━━━━━ AVAILABLE RECORDS ━━━━━
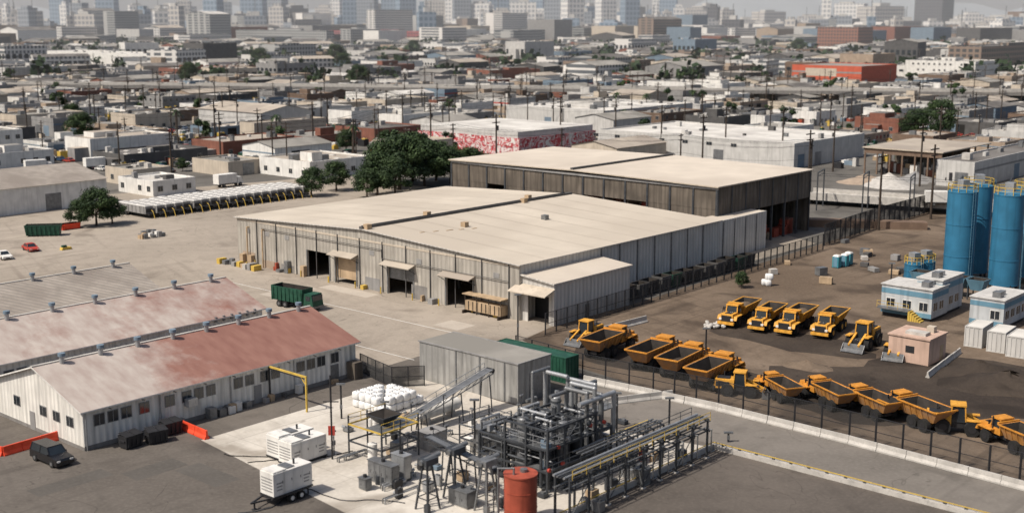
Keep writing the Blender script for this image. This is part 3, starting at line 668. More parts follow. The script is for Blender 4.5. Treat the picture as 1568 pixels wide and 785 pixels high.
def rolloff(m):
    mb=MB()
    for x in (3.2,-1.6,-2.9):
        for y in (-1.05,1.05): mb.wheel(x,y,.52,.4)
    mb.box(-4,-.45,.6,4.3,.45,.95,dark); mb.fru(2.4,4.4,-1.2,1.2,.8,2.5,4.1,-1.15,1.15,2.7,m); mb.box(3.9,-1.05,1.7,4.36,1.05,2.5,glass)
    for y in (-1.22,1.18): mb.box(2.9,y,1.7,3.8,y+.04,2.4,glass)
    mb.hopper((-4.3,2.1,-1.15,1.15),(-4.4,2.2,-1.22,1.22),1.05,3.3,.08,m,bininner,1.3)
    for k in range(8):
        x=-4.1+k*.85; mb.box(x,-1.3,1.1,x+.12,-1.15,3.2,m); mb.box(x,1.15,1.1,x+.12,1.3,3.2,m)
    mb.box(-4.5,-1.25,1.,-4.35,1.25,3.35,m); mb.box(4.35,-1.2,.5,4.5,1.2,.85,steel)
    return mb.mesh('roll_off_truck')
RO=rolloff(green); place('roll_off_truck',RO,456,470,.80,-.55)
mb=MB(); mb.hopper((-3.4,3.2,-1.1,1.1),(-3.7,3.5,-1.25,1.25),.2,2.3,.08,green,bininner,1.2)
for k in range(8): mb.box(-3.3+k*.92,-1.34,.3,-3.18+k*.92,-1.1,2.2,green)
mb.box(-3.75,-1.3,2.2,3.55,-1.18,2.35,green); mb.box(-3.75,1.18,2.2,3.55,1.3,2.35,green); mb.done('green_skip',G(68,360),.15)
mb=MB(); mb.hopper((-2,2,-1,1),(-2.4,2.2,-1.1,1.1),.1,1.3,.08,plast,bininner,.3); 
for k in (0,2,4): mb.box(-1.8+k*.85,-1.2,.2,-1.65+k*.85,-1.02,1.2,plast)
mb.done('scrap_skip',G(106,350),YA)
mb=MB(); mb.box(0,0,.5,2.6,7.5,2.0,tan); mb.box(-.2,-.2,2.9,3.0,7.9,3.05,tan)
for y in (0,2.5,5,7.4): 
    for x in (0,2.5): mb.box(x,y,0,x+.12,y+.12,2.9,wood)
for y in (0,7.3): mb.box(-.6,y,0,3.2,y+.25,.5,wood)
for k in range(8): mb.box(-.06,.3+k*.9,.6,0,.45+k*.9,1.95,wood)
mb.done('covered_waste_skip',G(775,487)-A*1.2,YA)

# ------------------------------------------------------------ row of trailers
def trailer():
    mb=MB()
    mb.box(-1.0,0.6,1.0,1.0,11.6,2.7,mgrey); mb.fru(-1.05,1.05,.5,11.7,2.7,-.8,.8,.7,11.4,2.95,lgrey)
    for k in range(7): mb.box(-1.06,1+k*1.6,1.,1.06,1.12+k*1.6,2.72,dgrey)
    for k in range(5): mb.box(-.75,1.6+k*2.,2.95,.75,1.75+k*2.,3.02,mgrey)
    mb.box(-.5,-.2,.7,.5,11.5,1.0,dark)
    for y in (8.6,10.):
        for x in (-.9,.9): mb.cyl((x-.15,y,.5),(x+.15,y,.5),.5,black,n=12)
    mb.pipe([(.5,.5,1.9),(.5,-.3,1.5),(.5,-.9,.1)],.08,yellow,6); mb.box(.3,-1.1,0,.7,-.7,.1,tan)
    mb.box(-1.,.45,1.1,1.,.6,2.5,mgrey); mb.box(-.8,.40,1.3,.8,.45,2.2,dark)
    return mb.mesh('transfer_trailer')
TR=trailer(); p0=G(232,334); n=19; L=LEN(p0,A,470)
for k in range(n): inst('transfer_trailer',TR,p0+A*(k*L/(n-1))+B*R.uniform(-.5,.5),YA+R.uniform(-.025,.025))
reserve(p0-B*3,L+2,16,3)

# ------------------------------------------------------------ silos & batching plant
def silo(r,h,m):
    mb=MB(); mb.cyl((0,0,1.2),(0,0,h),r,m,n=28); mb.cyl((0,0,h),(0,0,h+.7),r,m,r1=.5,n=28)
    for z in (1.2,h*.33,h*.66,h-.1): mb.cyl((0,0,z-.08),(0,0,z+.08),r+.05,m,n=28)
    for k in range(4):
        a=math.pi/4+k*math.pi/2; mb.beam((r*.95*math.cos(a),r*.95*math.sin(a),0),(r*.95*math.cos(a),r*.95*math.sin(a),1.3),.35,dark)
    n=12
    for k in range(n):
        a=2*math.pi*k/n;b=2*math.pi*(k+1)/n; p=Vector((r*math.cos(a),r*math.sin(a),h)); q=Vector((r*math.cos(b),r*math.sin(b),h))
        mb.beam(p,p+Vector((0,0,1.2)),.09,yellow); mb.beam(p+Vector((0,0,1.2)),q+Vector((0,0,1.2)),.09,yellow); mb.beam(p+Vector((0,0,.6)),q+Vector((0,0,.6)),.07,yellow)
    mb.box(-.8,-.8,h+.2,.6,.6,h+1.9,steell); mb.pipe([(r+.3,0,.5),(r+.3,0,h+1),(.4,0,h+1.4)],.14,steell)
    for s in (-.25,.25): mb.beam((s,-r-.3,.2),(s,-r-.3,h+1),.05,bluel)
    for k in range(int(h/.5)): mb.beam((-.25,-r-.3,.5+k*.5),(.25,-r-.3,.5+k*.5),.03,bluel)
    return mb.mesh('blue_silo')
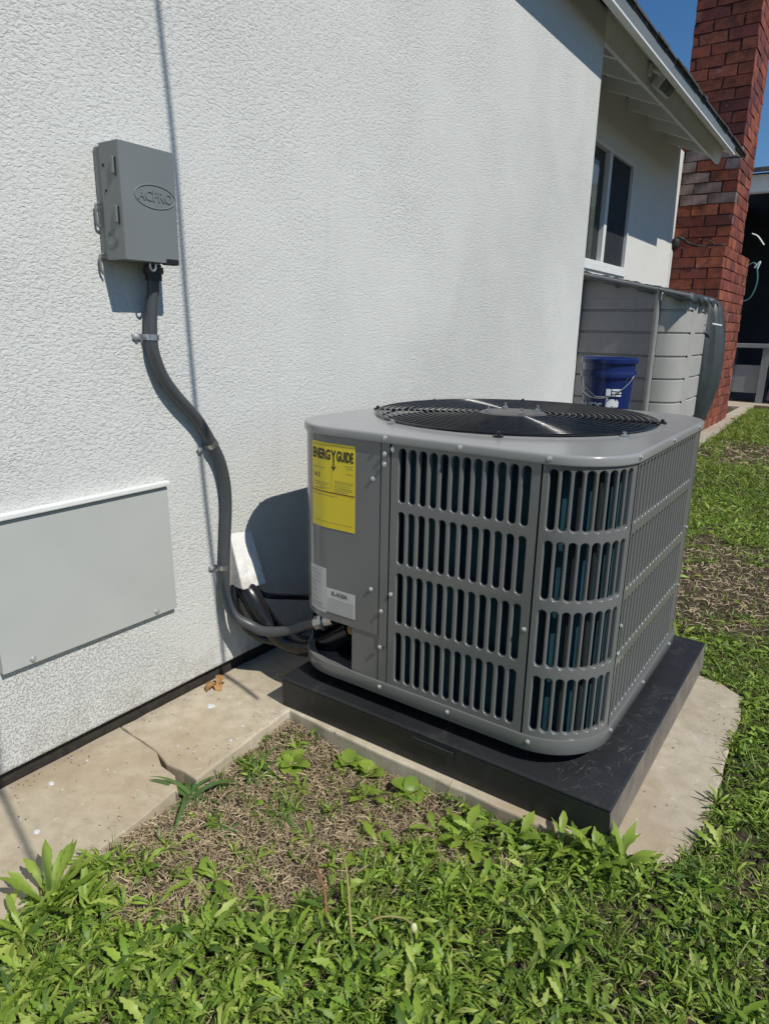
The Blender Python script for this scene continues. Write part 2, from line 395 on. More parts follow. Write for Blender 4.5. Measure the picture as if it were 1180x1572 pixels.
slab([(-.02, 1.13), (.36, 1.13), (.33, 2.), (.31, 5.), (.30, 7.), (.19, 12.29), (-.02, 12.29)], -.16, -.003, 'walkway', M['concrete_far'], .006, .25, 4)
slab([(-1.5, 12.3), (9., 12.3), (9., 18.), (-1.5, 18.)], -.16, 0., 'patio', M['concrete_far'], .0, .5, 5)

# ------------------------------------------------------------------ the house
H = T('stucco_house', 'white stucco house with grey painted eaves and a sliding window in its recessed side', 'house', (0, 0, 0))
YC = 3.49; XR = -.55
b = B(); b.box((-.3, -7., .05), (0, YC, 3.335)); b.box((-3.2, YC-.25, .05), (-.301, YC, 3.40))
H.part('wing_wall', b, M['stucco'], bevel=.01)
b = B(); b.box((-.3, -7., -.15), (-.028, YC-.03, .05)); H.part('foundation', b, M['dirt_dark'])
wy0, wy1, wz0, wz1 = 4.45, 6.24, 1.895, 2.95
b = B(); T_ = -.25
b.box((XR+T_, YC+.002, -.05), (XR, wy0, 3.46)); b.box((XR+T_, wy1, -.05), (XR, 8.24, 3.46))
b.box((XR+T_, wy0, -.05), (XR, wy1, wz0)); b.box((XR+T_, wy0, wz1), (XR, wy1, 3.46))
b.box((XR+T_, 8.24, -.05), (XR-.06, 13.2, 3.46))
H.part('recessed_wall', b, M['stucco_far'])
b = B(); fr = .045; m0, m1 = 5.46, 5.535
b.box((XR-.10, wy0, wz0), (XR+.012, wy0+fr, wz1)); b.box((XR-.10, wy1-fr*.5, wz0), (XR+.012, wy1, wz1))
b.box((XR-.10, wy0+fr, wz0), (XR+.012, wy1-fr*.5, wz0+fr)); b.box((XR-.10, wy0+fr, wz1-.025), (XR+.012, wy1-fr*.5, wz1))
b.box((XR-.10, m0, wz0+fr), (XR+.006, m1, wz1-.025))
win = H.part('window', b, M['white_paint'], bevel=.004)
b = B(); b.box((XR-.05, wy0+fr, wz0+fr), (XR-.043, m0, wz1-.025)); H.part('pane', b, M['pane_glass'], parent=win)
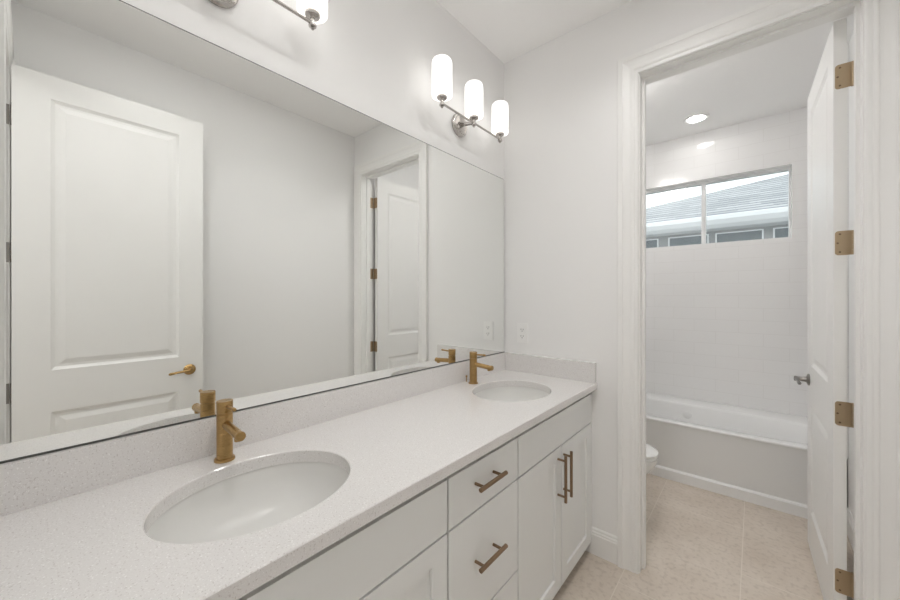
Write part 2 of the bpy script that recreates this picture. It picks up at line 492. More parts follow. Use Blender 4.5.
━━━━━
[WHAT YOU HAVE TO DO]:
Using the entries shown above, reproduce verbatim the lines from the line bearing "The Blender Python" to the line bearing "M['concrete_far'], .0, .5, 5)", inclusive.

[REPLY TO THE TASK]:
The Blender Python script for this scene continues. Write part 2, from line 395 on. More parts follow. Write for Blender 4.5. Measure the picture as if it were 1180x1572 pixels.
slab([(-.02, 1.13), (.36, 1.13), (.33, 2.), (.31, 5.), (.30, 7.), (.19, 12.29), (-.02, 12.29)], -.16, -.003, 'walkway', M['concrete_far'], .006, .25, 4)
slab([(-1.5, 12.3), (9., 12.3), (9., 18.), (-1.5, 18.)], -.16, 0., 'patio', M['concrete_far'], .0, .5, 5)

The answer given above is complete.